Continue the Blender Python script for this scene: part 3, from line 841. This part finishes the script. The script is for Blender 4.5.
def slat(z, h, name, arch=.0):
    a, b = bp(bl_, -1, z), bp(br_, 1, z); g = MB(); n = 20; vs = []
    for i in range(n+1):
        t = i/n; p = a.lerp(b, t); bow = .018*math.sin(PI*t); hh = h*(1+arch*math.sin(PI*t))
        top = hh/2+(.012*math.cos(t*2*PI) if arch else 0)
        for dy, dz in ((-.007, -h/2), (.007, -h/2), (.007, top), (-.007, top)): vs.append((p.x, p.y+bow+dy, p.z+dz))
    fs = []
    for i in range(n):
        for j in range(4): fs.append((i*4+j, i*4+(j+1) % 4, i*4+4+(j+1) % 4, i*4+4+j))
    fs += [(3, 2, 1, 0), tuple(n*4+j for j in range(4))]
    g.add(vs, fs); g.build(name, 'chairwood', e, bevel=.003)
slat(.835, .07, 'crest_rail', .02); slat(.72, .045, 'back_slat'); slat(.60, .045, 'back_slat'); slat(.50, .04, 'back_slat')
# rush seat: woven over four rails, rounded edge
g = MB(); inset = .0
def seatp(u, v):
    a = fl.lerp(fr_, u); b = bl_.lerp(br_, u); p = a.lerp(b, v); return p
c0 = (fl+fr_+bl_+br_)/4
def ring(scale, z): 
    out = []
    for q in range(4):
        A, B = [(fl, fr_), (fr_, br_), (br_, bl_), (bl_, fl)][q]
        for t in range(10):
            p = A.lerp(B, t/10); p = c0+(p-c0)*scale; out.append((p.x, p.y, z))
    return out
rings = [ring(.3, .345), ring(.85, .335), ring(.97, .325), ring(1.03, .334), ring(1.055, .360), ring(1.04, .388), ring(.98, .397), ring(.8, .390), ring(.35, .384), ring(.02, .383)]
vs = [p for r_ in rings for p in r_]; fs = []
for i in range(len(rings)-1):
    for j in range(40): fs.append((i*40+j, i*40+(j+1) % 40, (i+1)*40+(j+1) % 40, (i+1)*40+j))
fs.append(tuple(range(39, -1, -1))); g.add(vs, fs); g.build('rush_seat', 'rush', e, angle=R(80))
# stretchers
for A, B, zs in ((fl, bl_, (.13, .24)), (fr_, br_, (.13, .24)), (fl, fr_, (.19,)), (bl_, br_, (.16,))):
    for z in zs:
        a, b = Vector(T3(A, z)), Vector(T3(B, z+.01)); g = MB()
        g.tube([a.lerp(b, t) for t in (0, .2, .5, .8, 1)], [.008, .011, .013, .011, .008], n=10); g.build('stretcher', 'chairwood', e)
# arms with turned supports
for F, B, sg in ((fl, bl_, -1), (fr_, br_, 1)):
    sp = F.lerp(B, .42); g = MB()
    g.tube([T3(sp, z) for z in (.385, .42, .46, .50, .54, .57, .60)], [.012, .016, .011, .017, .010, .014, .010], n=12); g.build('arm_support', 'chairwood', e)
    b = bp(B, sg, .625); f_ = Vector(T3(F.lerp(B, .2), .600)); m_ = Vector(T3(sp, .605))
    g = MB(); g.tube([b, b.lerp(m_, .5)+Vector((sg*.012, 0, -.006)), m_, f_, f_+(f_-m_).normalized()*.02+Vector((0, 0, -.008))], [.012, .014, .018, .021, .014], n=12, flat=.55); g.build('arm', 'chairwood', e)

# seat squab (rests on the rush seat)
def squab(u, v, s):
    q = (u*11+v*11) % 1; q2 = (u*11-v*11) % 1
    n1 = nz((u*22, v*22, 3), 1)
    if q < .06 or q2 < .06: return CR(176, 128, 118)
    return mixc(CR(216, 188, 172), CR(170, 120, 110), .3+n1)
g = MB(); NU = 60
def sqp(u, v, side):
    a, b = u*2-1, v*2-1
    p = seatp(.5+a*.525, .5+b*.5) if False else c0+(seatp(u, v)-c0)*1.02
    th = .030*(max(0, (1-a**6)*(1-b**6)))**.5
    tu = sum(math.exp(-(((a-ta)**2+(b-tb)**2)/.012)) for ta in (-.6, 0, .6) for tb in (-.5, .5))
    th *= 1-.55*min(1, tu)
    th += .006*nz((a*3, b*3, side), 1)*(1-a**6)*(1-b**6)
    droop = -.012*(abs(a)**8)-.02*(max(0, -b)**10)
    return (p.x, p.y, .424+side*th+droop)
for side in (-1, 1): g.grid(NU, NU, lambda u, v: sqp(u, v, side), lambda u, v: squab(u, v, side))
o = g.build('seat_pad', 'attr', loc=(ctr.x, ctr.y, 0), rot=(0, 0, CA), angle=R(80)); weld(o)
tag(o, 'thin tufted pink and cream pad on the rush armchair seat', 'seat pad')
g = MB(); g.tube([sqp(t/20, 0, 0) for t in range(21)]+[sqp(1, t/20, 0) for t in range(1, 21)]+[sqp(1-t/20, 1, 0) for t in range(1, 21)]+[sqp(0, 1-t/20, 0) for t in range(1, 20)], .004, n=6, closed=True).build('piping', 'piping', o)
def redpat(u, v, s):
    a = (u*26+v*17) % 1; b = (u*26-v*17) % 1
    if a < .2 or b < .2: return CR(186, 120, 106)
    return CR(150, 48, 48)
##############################
_INSTRUCTIONS TO FOLLOW_
From the first line to the last, retype the data exactly.

_THE RESULT_
Continue the Blender Python script for this scene: part 3, from line 841. This part finishes the script. The script is for Blender 4.5.
def slat(z, h, name, arch=.0):
    a, b = bp(bl_, -1, z), bp(br_, 1, z); g = MB(); n = 20; vs = []
    for i in range(n+1):
        t = i/n; p = a.lerp(b, t); bow = .018*math.sin(PI*t); hh = h*(1+arch*math.sin(PI*t))
        top = hh/2+(.012*math.cos(t*2*PI) if arch else 0)
        for dy, dz in ((-.007, -h/2), (.007, -h/2), (.007, top), (-.007, top)): vs.append((p.x, p.y+bow+dy, p.z+dz))
    fs = []
    for i in range(n):
        for j in range(4): fs.append((i*4+j, i*4+(j+1) % 4, i*4+4+(j+1) % 4, i*4+4+j))
    fs += [(3, 2, 1, 0), tuple(n*4+j for j in range(4))]
    g.add(vs, fs); g.build(name, 'chairwood', e, bevel=.003)
slat(.835, .07, 'crest_rail', .02); slat(.72, .045, 'back_slat'); slat(.60, .045, 'back_slat'); slat(.50, .04, 'back_slat')
# rush seat: woven over four rails, rounded edge
g = MB(); inset = .0
def seatp(u, v):
    a = fl.lerp(fr_, u); b = bl_.lerp(br_, u); p = a.lerp(b, v); return p
c0 = (fl+fr_+bl_+br_)/4
def ring(scale, z): 
    out = []
    for q in range(4):
        A, B = [(fl, fr_), (fr_, br_), (br_, bl_), (bl_, fl)][q]
        for t in range(10):
            p = A.lerp(B, t/10); p = c0+(p-c0)*scale; out.append((p.x, p.y, z))
    return out
rings = [ring(.3, .345), ring(.85, .335), ring(.97, .325), ring(1.03, .334), ring(1.055, .360), ring(1.04, .388), ring(.98, .397), ring(.8, .390), ring(.35, .384), ring(.02, .383)]
vs = [p for r_ in rings for p in r_]; fs = []
for i in range(len(rings)-1):
    for j in range(40): fs.append((i*40+j, i*40+(j+1) % 40, (i+1)*40+(j+1) % 40, (i+1)*40+j))
fs.append(tuple(range(39, -1, -1))); g.add(vs, fs); g.build('rush_seat', 'rush', e, angle=R(80))
# stretchers
for A, B, zs in ((fl, bl_, (.13, .24)), (fr_, br_, (.13, .24)), (fl, fr_, (.19,)), (bl_, br_, (.16,))):
    for z in zs:
        a, b = Vector(T3(A, z)), Vector(T3(B, z+.01)); g = MB()
        g.tube([a.lerp(b, t) for t in (0, .2, .5, .8, 1)], [.008, .011, .013, .011, .008], n=10); g.build('stretcher', 'chairwood', e)
# arms with turned supports
for F, B, sg in ((fl, bl_, -1), (fr_, br_, 1)):
    sp = F.lerp(B, .42); g = MB()
    g.tube([T3(sp, z) for z in (.385, .42, .46, .50, .54, .57, .60)], [.012, .016, .011, .017, .010, .014, .010], n=12); g.build('arm_support', 'chairwood', e)
    b = bp(B, sg, .625); f_ = Vector(T3(F.lerp(B, .2), .600)); m_ = Vector(T3(sp, .605))
    g = MB(); g.tube([b, b.lerp(m_, .5)+Vector((sg*.012, 0, -.006)), m_, f_, f_+(f_-m_).normalized()*.02+Vector((0, 0, -.008))], [.012, .014, .018, .021, .014], n=12, flat=.55); g.build('arm', 'chairwood', e)

# seat squab (rests on the rush seat)
def squab(u, v, s):
    q = (u*11+v*11) % 1; q2 = (u*11-v*11) % 1
    n1 = nz((u*22, v*22, 3), 1)
    if q < .06 or q2 < .06: return CR(176, 128, 118)
    return mixc(CR(216, 188, 172), CR(170, 120, 110), .3+n1)
g = MB(); NU = 60
def sqp(u, v, side):
    a, b = u*2-1, v*2-1
    p = seatp(.5+a*.525, .5+b*.5) if False else c0+(seatp(u, v)-c0)*1.02
    th = .030*(max(0, (1-a**6)*(1-b**6)))**.5
    tu = sum(math.exp(-(((a-ta)**2+(b-tb)**2)/.012)) for ta in (-.6, 0, .6) for tb in (-.5, .5))
    th *= 1-.55*min(1, tu)
    th += .006*nz((a*3, b*3, side), 1)*(1-a**6)*(1-b**6)
    droop = -.012*(abs(a)**8)-.02*(max(0, -b)**10)
    return (p.x, p.y, .424+side*th+droop)
for side in (-1, 1): g.grid(NU, NU, lambda u, v: sqp(u, v, side), lambda u, v: squab(u, v, side))
o = g.build('seat_pad', 'attr', loc=(ctr.x, ctr.y, 0), rot=(0, 0, CA), angle=R(80)); weld(o)
tag(o, 'thin tufted pink and cream pad on the rush armchair seat', 'seat pad')
g = MB(); g.tube([sqp(t/20, 0, 0) for t in range(21)]+[sqp(1, t/20, 0) for t in range(1, 21)]+[sqp(1-t/20, 1, 0) for t in range(1, 21)]+[sqp(0, 1-t/20, 0) for t in range(1, 20)], .004, n=6, closed=True).build('piping', 'piping', o)
def redpat(u, v, s):
    a = (u*26+v*17) % 1; b = (u*26-v*17) % 1
    if a < .2 or b < .2: return CR(186, 120, 106)
    return CR(150, 48, 48)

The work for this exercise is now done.